(Requirements) Review the lines that follow and copy each one that contains the word "picture".

(Recorded information)
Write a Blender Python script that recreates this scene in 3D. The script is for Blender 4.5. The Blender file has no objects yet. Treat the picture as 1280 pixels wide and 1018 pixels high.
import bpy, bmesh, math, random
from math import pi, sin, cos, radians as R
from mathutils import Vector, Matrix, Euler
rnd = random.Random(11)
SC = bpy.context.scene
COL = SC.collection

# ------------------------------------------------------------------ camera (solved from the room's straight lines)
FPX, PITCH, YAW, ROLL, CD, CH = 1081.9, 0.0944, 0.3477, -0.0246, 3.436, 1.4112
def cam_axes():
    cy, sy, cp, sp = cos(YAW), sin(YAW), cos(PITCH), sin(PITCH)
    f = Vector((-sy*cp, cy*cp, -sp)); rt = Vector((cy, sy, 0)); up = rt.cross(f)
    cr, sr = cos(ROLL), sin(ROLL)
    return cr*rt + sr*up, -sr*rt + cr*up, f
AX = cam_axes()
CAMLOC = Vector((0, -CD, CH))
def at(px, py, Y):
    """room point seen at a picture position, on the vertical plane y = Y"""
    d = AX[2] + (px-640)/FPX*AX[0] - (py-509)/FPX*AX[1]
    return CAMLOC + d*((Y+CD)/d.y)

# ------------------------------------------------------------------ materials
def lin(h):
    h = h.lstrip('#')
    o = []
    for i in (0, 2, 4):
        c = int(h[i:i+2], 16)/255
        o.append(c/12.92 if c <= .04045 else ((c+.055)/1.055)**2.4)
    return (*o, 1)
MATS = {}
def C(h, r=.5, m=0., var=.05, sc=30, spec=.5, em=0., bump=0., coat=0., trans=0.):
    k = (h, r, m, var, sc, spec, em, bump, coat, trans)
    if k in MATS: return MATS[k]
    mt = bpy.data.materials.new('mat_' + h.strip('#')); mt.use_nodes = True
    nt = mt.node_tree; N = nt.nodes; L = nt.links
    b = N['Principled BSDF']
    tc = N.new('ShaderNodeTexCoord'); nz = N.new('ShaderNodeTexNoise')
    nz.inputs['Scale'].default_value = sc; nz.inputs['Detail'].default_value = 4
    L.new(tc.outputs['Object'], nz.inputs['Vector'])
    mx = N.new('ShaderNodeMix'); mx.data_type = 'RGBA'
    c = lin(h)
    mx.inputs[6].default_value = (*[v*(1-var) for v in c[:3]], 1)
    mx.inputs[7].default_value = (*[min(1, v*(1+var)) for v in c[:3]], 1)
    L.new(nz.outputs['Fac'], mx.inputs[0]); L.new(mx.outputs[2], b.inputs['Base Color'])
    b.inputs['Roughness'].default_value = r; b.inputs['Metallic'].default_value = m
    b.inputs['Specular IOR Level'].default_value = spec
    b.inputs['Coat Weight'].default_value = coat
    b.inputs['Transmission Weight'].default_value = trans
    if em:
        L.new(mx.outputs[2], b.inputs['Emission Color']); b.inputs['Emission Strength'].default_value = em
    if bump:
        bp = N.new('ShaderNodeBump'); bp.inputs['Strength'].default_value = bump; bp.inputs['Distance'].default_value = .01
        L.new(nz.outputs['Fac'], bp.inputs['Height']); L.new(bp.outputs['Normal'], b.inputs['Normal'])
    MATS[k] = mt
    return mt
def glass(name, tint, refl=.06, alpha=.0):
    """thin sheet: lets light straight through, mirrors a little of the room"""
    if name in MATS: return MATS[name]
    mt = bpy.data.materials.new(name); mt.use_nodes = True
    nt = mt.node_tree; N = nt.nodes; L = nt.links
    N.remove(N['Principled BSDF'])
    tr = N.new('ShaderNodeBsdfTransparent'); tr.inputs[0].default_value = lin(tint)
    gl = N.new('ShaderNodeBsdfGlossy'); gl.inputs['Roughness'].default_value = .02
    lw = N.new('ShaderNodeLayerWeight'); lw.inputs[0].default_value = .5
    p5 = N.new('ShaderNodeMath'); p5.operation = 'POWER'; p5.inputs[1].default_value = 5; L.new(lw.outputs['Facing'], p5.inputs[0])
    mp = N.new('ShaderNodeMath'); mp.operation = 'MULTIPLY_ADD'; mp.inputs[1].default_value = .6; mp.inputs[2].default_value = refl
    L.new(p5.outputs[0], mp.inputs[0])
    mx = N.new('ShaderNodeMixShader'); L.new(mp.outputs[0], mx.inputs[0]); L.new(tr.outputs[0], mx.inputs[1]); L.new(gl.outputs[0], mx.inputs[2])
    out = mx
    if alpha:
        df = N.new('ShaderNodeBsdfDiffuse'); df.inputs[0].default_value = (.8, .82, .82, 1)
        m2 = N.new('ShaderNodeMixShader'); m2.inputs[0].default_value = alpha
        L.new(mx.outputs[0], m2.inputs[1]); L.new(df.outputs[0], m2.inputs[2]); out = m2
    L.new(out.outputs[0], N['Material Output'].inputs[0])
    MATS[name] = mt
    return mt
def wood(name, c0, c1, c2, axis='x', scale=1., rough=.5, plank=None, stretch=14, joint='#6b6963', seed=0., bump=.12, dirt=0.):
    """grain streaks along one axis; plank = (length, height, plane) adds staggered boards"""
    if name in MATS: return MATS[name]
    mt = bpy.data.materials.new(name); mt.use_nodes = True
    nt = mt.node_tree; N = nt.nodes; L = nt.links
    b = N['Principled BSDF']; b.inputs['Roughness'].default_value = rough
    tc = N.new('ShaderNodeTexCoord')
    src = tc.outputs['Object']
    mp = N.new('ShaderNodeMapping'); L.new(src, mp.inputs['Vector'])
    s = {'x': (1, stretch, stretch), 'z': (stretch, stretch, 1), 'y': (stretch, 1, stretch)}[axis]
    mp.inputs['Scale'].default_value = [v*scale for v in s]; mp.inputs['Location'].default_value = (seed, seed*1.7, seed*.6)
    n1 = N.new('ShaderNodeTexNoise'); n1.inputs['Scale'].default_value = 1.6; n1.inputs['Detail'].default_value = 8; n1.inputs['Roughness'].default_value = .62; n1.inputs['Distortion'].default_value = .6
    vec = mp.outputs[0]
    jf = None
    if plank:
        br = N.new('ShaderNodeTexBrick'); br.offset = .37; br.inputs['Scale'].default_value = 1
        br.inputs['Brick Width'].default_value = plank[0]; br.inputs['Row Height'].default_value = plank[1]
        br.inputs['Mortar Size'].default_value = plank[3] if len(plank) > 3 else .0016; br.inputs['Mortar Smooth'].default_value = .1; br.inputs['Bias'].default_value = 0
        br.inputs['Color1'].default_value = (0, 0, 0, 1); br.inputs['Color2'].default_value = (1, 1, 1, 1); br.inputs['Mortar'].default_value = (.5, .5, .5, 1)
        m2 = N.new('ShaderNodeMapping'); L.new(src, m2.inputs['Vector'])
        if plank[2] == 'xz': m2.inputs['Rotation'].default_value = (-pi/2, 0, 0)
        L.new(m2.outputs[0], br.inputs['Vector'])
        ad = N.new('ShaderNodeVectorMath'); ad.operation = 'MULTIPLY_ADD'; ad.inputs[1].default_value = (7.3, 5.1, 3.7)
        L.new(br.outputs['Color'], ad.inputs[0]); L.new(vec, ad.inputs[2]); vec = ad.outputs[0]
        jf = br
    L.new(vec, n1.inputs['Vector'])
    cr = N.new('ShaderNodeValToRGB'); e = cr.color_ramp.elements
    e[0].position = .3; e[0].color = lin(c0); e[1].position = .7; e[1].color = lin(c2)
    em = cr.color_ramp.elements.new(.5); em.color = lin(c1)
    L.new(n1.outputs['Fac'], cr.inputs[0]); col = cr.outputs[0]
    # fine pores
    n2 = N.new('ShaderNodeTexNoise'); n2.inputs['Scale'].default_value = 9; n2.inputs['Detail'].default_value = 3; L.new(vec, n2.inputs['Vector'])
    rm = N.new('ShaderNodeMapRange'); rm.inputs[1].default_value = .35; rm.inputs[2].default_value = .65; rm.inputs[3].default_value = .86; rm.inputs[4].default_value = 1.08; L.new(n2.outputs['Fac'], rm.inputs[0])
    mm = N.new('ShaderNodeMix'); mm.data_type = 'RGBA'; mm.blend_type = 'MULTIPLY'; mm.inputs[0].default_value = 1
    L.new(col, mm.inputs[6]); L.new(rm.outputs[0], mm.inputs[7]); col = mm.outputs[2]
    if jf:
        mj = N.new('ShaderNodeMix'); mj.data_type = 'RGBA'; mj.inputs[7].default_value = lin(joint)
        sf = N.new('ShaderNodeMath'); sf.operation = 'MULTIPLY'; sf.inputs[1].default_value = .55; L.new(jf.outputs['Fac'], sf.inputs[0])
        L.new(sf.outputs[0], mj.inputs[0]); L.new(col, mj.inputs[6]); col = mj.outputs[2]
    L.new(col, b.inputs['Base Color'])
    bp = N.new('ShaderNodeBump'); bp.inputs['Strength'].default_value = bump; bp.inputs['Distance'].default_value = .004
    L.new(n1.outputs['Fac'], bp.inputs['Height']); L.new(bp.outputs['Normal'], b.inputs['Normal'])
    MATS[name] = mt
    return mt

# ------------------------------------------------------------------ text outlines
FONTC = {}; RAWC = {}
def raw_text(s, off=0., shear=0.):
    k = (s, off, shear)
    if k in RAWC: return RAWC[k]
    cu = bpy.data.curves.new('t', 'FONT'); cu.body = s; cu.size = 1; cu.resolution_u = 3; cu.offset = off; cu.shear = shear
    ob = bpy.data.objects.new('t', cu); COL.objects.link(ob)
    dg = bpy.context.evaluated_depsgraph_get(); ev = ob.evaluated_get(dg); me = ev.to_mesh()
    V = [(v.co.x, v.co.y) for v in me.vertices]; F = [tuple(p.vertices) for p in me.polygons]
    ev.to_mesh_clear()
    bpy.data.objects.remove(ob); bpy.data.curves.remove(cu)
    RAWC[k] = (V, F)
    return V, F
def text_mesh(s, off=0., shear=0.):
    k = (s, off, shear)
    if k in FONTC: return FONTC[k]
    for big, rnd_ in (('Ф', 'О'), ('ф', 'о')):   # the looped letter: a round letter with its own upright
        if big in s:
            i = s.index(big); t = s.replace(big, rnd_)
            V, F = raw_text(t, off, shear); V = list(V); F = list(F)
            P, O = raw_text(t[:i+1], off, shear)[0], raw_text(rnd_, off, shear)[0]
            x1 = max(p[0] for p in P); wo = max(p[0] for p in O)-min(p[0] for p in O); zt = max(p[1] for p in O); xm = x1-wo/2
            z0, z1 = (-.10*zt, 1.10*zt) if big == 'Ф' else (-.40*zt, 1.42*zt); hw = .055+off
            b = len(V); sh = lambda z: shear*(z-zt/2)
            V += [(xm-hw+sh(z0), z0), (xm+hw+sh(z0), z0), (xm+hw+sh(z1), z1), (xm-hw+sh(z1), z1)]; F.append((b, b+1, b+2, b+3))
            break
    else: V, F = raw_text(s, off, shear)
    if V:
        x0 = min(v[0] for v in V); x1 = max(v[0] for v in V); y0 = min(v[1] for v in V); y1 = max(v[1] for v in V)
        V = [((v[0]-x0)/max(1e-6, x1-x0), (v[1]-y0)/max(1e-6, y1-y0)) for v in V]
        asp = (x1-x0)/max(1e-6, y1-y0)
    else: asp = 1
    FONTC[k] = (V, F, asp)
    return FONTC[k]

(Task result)
Write a Blender Python script that recreates this scene in 3D. The script is for Blender 4.5. The Blender file has no objects yet. Treat the picture as 1280 pixels wide and 1018 pixels high.
    """room point seen at a picture position, on the vertical plane y = Y"""